Einen Teilsieg erlangte die Mutter jedoch. Dass der (zukünftige) Unterhaltsanspruch nicht befristet wurde, war nicht zu beanstanden.
§ 1615 l Abs. 2 BGB sehe, ebenso wie § 1570 Abs. 1 BGB für geschiedene Ehegatten, den Anspruch auf Betreuungsunterhalt für die ersten drei Lebensjahre eines Kindes und die Verlängerung aus Billigkeitsgründen als einheitlichen Unterhaltsanspruch an. Eine Befristung bis zum dritten Lebensjahr des Kindes sei nur angebracht, wenn zum Zeitpunkt der gerichtlichen Entscheidung bereits absehbar sei, dass keine Verlängerungsgründe vorlägen, was in dem entschiedenen Fall jedoch nicht zutraf.

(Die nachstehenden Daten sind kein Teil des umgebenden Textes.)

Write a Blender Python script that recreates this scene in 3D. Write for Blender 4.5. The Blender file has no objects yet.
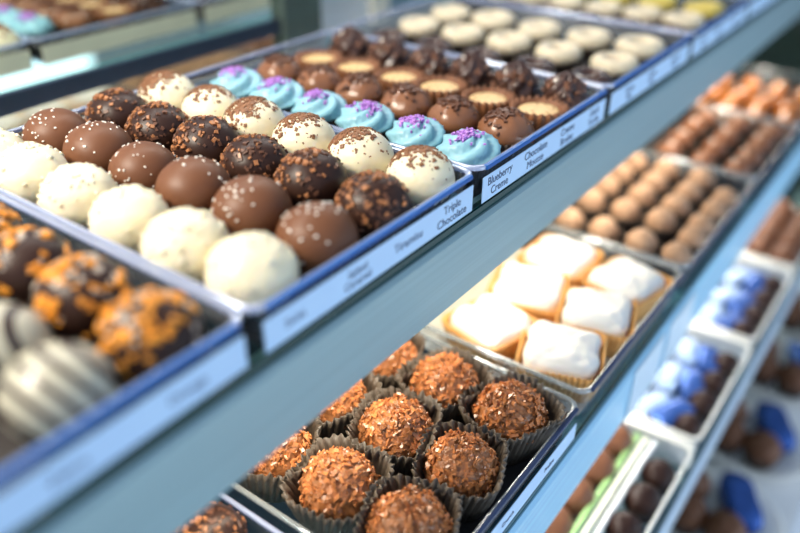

Fazit zu Betreuungsunterhalt für ein nichteheliches Kind
Es ist also dem Urteil zu entnehmen, dass, sobald die Vaterschaft rechtlich feststeht, die Mutter demnach, falls ihr kein Betreuungsunterhalt gezahlt wird, die oben genannten Schritte einleiten muss, um in einem Verfahren auch Unterhalt für die Vergangenheit zugesprochen zu bekommen. Dies kann allerdings eine große Hürde für eine Mutter sein, die gerade einen Säugling versorgen muss.